Android does have a more full app market, with some apps I can't find equivalents on WP7. Also, the ability to run certain apps (messengers) in the background on android is nice.

However, Android's interface is clunkier than a '78 oldsmobile. The widgets don't make up for the fact that half the things I want to do require too many steps, and serve to create a very cluttered set of homescreens. The tile system in WP7 is in a completely different league, and I found I could do the important things much easier.

Second, the Android module system is messy... for almost a week I couldn't use the voice chat app (the only reason I have the mytouch, my girlfriend is deaf) because one of the modules for HSDPA was corrupted by another app which caused all apps to fail to hook into the network connection. I eventually had to reset to factory to reset that module. MS implements a far more secure code environment. Which is another point, writing apps for WP7 is massively nicer than Android, I've tried both.

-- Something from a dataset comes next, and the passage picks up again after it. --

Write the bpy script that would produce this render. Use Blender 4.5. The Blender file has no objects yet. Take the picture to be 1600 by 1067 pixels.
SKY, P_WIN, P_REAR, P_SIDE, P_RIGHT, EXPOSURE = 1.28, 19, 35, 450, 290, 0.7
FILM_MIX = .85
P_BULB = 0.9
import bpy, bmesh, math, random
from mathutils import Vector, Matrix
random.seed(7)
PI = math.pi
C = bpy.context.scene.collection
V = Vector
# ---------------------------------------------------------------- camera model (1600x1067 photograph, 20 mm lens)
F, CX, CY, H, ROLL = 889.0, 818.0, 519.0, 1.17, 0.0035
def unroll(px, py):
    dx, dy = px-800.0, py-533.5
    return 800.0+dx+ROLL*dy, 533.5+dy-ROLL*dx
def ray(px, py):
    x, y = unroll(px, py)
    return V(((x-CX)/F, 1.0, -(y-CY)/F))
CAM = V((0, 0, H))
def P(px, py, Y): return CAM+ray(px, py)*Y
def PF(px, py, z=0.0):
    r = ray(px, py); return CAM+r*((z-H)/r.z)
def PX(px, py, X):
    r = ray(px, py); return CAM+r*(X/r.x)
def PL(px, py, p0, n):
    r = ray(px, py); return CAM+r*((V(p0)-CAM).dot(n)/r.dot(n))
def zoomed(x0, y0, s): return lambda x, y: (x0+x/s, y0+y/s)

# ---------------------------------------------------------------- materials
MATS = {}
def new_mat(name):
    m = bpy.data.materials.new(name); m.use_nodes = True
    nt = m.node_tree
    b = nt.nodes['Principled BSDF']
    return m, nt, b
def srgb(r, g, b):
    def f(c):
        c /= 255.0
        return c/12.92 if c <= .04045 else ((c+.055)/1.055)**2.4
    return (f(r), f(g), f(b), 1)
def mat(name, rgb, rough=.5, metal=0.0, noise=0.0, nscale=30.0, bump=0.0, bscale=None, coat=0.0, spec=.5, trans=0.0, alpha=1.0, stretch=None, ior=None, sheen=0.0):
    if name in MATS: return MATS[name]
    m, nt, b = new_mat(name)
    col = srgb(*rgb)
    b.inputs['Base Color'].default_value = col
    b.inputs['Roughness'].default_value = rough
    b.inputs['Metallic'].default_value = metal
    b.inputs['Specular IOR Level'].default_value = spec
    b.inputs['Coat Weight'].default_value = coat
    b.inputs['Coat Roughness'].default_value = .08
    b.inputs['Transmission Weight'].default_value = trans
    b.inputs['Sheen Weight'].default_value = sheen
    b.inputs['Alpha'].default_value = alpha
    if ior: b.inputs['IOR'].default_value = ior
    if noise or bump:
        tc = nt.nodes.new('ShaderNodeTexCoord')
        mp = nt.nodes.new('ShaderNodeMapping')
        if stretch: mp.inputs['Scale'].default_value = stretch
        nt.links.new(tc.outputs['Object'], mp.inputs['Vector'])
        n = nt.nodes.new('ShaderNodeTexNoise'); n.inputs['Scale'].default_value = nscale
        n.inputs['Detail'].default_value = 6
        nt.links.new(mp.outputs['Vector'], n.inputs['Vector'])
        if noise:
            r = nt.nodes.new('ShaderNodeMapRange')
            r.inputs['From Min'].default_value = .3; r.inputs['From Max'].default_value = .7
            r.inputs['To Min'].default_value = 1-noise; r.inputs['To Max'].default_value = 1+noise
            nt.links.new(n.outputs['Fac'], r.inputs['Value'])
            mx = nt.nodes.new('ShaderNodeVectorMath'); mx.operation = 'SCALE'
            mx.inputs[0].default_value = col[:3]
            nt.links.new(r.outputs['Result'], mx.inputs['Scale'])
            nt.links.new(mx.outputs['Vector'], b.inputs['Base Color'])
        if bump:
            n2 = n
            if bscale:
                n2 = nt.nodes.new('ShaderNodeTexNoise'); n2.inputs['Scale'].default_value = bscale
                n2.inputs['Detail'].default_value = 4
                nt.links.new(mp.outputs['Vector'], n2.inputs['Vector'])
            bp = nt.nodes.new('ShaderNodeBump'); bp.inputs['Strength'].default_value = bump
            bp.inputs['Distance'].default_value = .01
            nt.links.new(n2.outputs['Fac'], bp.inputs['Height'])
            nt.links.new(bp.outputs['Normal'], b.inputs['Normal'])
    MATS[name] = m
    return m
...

Finally, battery life. The MyTouch 4G and HD7 both use the same snapdragon chip with the same clocks, the mytouch implements HSDPA, but even restricted to GSM 3G the HD7 gets over twice the usable battery life. I can usually get about 7-8 hours out of the mytouch (and since 3 of my deaf friends have identical phones and don't get any better life, I think it's typical.) I generally charge my HD7 once at night and run it a full 16 hour day on that one charge. This despite the HD7 having a 1200mAH battery compared to 1400mAH in the mytouch. This is of course due to the fact that Android allows anything to keep running in the background and under lock, while that's nice when you want to use some apps, it drains the battery like no tomorrow.